#### Stated task:
From the records below, transcribe only the lines running from the one with "Write part 2" through the one with "o = e.build('led_strip', M_['pink_strip'], po);". Keep both of those end lines.

-- Start Items --

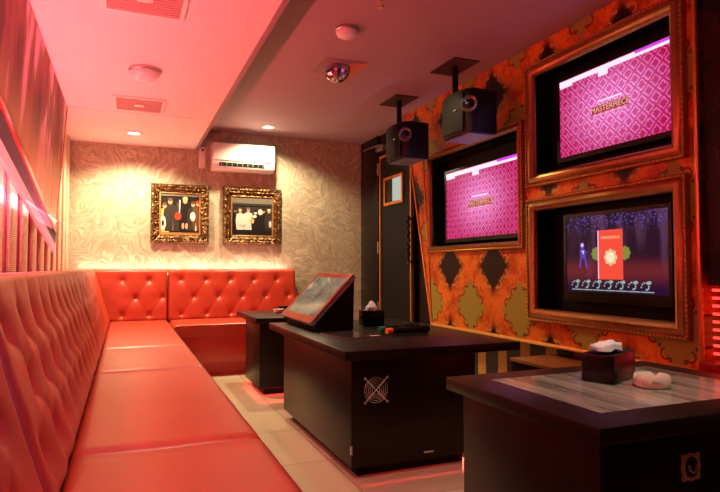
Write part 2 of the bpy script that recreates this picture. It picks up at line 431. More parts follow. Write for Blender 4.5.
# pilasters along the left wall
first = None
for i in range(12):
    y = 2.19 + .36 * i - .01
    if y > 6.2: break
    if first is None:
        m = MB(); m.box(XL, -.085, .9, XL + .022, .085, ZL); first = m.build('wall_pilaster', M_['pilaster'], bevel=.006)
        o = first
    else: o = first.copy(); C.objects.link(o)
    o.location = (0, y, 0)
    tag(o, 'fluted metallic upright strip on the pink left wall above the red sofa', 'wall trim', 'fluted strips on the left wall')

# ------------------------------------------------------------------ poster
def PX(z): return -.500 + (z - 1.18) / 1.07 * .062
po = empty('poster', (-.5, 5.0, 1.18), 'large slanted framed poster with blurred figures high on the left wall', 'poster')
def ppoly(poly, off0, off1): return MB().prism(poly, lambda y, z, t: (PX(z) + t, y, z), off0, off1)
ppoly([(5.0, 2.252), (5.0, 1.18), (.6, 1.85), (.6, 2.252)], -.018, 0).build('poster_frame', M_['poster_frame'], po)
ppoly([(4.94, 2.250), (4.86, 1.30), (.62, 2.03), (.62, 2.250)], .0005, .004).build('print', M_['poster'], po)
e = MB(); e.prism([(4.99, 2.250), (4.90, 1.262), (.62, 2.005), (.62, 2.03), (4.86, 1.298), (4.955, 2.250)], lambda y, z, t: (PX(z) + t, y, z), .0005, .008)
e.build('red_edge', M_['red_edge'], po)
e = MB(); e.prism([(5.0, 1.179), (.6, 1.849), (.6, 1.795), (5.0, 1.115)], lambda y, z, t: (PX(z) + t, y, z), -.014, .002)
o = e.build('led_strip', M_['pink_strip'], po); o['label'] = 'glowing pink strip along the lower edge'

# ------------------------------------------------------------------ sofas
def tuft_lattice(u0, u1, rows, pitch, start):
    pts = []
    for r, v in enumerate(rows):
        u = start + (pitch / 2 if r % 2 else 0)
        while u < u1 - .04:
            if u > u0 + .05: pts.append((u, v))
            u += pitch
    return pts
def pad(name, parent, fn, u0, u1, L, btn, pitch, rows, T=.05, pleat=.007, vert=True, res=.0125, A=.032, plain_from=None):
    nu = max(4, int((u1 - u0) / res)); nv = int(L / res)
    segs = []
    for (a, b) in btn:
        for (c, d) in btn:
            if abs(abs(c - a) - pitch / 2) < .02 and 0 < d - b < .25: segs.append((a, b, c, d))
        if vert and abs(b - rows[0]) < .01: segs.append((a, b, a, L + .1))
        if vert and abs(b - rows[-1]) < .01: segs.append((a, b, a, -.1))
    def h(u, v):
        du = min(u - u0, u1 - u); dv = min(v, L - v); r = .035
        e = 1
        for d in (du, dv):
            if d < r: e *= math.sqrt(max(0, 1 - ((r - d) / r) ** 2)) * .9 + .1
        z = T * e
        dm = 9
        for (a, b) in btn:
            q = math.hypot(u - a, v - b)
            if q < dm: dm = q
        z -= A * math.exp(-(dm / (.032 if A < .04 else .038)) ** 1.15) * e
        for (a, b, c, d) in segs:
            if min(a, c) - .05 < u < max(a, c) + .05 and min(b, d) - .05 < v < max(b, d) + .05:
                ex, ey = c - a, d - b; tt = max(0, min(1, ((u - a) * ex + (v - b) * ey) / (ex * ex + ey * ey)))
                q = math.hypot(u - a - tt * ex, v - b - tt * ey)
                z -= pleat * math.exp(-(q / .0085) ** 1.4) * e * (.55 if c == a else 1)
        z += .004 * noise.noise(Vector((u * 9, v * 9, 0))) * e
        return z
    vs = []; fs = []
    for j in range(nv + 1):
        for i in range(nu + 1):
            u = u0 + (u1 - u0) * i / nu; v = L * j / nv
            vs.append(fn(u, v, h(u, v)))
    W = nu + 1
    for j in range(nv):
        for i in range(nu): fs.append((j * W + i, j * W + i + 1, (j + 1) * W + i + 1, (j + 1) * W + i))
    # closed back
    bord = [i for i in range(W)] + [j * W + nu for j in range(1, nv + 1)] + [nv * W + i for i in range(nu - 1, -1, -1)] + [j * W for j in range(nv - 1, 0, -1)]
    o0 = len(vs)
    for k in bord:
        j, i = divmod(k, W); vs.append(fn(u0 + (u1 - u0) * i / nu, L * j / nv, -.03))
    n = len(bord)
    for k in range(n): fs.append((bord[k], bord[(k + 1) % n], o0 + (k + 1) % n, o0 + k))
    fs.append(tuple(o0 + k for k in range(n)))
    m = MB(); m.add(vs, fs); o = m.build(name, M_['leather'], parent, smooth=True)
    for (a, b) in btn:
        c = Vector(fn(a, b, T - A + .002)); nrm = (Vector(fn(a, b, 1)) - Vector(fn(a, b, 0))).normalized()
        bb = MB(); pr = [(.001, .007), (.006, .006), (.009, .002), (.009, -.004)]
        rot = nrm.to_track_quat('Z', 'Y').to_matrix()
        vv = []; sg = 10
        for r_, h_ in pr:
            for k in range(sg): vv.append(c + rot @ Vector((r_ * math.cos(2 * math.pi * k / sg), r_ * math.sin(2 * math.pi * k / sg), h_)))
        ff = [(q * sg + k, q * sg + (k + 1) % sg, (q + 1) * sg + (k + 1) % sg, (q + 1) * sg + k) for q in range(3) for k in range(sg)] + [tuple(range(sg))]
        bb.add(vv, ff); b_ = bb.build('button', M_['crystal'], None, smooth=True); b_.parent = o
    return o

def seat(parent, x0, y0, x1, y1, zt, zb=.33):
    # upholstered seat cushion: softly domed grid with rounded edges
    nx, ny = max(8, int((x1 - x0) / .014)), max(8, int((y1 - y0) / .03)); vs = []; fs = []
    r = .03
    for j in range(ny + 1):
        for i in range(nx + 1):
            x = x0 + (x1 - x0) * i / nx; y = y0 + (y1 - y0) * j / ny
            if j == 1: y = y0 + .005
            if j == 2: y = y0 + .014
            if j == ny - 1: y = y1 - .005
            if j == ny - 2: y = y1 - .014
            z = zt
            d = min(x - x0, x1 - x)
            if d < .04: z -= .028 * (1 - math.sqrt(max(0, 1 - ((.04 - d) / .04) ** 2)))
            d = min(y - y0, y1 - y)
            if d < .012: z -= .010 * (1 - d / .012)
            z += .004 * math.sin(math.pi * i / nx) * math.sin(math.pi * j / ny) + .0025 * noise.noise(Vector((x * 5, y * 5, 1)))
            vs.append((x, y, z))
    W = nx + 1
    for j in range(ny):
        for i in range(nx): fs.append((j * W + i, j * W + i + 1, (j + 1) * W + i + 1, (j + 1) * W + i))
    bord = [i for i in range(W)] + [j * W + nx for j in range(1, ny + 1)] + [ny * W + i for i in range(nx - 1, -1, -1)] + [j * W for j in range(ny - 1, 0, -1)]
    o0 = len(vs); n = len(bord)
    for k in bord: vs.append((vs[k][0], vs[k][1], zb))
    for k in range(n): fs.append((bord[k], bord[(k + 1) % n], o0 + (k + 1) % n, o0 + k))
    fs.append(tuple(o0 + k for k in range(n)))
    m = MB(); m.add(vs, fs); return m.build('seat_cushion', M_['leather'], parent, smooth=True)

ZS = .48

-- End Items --
-- Start Items --

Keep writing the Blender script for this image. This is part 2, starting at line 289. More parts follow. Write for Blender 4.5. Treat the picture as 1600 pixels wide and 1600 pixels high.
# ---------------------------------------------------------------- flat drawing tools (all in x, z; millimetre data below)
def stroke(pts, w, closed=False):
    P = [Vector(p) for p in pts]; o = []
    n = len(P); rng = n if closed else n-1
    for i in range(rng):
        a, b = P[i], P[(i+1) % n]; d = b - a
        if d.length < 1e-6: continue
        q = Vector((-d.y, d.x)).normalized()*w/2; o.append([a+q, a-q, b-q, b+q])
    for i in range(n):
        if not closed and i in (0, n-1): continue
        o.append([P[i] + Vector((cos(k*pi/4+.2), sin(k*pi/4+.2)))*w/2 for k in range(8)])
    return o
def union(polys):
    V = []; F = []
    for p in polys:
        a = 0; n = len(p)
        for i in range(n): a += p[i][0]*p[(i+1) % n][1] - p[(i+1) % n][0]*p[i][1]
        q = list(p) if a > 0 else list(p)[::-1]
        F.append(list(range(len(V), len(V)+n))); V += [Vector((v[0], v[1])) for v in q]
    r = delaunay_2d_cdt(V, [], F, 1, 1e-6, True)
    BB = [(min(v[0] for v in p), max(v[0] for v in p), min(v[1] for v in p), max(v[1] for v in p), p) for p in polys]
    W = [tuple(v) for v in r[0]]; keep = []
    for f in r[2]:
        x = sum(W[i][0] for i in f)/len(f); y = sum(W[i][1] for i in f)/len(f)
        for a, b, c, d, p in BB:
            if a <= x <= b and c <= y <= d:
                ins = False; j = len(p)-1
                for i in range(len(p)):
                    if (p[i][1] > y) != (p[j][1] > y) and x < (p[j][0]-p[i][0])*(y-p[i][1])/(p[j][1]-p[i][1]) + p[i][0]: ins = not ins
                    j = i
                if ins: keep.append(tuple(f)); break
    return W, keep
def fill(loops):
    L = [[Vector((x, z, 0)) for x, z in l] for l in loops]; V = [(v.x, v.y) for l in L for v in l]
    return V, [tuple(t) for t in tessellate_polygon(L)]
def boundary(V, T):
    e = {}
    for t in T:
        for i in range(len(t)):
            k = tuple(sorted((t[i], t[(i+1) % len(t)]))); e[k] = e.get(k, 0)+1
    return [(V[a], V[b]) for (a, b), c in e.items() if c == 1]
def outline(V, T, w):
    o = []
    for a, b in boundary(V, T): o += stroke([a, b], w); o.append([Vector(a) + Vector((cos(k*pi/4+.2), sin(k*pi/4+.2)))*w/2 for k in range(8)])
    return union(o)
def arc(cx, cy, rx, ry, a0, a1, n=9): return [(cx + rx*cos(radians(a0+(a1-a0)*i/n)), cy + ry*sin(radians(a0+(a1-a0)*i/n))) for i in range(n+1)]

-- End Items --

#### Written response:
Write part 2 of the bpy script that recreates this picture. It picks up at line 431. More parts follow. Write for Blender 4.5.
# pilasters along the left wall
first = None
for i in range(12):
    y = 2.19 + .36 * i - .01
    if y > 6.2: break
    if first is None:
        m = MB(); m.box(XL, -.085, .9, XL + .022, .085, ZL); first = m.build('wall_pilaster', M_['pilaster'], bevel=.006)
        o = first
    else: o = first.copy(); C.objects.link(o)
    o.location = (0, y, 0)
    tag(o, 'fluted metallic upright strip on the pink left wall above the red sofa', 'wall trim', 'fluted strips on the left wall')

# ------------------------------------------------------------------ poster
def PX(z): return -.500 + (z - 1.18) / 1.07 * .062
po = empty('poster', (-.5, 5.0, 1.18), 'large slanted framed poster with blurred figures high on the left wall', 'poster')
def ppoly(poly, off0, off1): return MB().prism(poly, lambda y, z, t: (PX(z) + t, y, z), off0, off1)
ppoly([(5.0, 2.252), (5.0, 1.18), (.6, 1.85), (.6, 2.252)], -.018, 0).build('poster_frame', M_['poster_frame'], po)
ppoly([(4.94, 2.250), (4.86, 1.30), (.62, 2.03), (.62, 2.250)], .0005, .004).build('print', M_['poster'], po)
e = MB(); e.prism([(4.99, 2.250), (4.90, 1.262), (.62, 2.005), (.62, 2.03), (4.86, 1.298), (4.955, 2.250)], lambda y, z, t: (PX(z) + t, y, z), .0005, .008)
e.build('red_edge', M_['red_edge'], po)
e = MB(); e.prism([(5.0, 1.179), (.6, 1.849), (.6, 1.795), (5.0, 1.115)], lambda y, z, t: (PX(z) + t, y, z), -.014, .002)
o = e.build('led_strip', M_['pink_strip'], po); o['label'] = 'glowing pink strip along the lower edge'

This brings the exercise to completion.